CC: A mídia, porém, não reflete sobre si mesma; os veículos evitam ao máximo indagações sobre o ?como somos feitos?. Se ela é tão central, como abrir mão de que ela própria seja uma plataforma de debate sobre os seus mecanismos?
RS: A mídia é intensamente não-reflexiva sobre a sua própria prática. Mas ela deve ser encorajada a mudar. Agora, na Grã-Bretanha há iniciativas acadêmicas de estudos e debate público sobre ética na mídia. Será interessante observar como a imprensa, principalmente, irá responder a uma interrogação informada e persistente sobre a sua prática.
CC: No Brasil, há quem defenda o controle do conteúdo da mídia, feito pela sociedade e intermediado pelo Estado. O senhor diz em seu livro, no entanto, que governos temem perder controle sobre esse conteúdo…

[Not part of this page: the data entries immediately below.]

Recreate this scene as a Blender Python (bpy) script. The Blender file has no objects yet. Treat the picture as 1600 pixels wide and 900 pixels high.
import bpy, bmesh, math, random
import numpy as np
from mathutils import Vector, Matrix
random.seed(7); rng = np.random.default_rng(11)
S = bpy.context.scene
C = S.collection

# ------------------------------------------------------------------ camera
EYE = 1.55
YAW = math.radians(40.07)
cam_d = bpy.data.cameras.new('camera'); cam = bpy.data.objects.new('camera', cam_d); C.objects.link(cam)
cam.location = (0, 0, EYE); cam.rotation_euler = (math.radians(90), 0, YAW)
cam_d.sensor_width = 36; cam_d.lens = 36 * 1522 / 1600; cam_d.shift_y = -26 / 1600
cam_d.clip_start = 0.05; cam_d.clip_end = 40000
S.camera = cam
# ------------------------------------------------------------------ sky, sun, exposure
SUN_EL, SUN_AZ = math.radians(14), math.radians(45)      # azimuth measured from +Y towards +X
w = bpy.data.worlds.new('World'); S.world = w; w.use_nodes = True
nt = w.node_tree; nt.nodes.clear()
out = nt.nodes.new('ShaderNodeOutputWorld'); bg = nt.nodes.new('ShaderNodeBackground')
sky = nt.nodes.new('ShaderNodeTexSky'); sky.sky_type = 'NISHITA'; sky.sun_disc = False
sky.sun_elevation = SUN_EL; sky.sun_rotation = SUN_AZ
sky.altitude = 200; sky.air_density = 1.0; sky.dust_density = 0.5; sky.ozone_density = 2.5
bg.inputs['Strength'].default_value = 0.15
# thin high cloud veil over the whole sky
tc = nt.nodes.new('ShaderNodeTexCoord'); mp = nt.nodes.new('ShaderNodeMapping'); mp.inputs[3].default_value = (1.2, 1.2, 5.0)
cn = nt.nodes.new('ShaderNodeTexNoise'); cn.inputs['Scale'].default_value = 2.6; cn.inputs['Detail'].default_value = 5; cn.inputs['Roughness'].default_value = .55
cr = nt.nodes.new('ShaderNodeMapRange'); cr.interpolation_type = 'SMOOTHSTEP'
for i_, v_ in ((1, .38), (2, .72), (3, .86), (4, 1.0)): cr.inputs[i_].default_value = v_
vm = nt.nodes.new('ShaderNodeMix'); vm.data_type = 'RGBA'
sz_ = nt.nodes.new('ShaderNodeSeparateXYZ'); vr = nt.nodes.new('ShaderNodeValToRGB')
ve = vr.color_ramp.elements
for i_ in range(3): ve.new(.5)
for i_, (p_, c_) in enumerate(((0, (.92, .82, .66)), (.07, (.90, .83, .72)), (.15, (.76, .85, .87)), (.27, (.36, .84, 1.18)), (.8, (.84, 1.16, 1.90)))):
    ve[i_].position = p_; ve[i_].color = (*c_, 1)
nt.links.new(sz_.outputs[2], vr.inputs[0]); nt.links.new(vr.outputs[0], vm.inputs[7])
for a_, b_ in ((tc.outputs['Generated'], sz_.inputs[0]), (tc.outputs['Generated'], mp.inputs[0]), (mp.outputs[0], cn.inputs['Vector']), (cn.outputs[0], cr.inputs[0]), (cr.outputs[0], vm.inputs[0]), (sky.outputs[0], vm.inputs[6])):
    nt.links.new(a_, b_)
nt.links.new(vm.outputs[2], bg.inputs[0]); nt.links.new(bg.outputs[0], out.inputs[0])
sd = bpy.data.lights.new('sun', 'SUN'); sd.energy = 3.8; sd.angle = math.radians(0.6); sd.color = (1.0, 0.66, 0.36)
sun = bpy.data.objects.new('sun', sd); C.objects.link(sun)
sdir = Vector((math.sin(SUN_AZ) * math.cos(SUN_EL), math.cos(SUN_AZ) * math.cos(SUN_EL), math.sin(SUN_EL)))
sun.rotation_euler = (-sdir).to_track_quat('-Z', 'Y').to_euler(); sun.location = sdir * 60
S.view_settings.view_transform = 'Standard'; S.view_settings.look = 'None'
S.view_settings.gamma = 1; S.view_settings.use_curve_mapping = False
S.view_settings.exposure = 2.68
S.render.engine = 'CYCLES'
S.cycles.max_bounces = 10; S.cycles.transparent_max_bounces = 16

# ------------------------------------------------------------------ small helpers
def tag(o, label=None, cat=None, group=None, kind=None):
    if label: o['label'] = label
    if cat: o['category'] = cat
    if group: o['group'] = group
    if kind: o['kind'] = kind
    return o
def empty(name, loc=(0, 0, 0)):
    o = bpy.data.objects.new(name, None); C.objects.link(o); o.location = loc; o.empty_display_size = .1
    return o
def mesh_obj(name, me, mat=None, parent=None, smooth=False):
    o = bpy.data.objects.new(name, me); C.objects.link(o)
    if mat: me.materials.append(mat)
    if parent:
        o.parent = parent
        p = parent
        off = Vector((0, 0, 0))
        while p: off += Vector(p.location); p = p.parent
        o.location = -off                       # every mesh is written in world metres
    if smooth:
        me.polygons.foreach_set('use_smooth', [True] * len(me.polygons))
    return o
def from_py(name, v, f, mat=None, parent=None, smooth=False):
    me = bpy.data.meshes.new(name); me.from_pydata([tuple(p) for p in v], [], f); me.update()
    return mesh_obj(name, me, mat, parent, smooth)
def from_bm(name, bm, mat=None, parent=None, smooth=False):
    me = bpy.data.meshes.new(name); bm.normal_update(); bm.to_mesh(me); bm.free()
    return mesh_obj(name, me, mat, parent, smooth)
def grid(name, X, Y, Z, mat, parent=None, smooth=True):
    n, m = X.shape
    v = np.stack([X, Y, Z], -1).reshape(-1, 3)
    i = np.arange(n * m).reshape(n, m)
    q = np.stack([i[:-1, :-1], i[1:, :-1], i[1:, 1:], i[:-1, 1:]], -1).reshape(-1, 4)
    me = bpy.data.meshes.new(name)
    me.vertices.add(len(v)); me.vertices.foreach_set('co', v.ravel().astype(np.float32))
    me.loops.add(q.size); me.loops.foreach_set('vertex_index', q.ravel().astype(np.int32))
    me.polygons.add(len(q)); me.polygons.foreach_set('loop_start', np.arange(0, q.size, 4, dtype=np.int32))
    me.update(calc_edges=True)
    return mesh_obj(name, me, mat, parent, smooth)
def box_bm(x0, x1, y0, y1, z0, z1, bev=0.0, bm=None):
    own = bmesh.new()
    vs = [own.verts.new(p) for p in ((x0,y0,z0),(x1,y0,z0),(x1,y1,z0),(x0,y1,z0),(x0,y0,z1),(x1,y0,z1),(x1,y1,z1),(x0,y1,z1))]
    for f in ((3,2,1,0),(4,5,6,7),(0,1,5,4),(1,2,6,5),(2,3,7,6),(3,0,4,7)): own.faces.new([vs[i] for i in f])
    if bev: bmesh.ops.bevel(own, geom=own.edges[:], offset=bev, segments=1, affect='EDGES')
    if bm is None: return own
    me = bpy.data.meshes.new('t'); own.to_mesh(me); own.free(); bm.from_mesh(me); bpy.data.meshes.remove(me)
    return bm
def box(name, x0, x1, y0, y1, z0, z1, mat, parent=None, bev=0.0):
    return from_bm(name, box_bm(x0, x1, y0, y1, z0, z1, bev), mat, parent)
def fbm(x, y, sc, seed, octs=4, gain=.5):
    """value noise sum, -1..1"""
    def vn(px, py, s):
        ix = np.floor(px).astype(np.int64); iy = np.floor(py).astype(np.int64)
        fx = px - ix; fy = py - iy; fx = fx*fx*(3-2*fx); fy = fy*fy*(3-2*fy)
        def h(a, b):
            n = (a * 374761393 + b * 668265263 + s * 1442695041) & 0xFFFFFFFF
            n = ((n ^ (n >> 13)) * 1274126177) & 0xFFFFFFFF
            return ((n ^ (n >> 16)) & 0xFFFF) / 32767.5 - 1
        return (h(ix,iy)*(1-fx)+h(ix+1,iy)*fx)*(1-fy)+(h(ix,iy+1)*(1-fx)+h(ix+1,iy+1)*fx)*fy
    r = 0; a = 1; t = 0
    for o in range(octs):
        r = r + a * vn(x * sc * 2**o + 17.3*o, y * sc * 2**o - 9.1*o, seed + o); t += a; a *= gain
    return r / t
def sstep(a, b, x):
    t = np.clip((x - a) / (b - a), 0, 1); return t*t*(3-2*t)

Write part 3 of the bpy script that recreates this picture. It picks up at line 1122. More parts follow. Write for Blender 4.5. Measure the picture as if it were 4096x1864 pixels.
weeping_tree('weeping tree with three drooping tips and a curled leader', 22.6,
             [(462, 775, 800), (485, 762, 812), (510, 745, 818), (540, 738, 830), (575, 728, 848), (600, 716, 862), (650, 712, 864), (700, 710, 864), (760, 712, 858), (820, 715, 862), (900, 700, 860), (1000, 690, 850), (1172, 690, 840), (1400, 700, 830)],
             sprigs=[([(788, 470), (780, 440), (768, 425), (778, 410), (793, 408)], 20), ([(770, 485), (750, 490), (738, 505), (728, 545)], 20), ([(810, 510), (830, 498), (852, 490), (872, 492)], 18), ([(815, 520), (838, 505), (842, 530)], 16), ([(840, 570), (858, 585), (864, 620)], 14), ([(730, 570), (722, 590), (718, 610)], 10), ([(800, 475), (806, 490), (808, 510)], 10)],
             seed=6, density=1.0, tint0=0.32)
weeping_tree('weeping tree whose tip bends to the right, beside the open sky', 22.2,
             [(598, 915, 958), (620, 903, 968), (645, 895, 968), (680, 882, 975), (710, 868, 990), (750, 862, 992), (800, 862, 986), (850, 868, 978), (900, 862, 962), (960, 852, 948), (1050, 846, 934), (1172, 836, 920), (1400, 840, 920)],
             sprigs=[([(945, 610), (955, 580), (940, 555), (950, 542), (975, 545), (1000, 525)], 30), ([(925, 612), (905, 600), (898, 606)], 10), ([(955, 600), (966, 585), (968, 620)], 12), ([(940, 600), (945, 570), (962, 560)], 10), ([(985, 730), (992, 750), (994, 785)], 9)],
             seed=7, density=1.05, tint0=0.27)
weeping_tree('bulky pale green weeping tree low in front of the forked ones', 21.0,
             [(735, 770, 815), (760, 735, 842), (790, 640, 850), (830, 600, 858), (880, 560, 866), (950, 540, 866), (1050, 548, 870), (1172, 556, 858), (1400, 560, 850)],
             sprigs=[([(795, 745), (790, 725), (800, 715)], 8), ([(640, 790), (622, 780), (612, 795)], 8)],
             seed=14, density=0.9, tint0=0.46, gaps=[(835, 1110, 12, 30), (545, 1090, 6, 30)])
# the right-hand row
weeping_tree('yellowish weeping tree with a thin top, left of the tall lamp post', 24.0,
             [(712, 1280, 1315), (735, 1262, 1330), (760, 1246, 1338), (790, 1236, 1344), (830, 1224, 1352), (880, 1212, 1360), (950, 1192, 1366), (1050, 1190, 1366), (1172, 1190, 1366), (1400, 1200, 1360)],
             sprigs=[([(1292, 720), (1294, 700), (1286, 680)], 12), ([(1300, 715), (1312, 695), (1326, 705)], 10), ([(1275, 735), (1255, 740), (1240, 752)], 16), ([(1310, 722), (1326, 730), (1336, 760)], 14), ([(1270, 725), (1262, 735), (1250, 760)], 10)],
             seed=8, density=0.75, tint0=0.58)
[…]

RS: É possível que cada vez mais tenhamos uma situação polarizada em que, de um lado, uma mídia poderosa e independente vai tornar as sociedades ingovernáveis; ou, de outro lado, a necessidade que percebemos para um controle estatal máximo vai resultar numa mídia totalmente subjugada. A primeira situação é visível, ainda que embrionária, no Reino Unido; e, a segunda, nos EUA pós-11 de setembro. Parece improvável que sem um esforço político apoiado por estudos radicais de mídia possamos encontrar uma terceira via. Será cada vez mais difícil controlar o fluxo da mídia através de atos do governo, porque a tecnologia e as empresas irão encontrar meios de driblar a regulação. Os lares têm poder de fazer escolhas (de fato o mercado pede a eles que as façam); os Estados podem restringir mas não eliminar completamente essas escolhas. Há duas maneiras pelas quais indivíduos em seu espaço doméstico podem ser encorajados a tomar decisões informadas sobre seu consumo de mídia. A primeira é rotular o conteúdo de acordo com um padrão (algo que pode ser imposto em convenções internacionais); e instituindo um programa de alfabetização de mídia, no qual poderiam aprender a fazer escolhas sobre o que e como consumir.”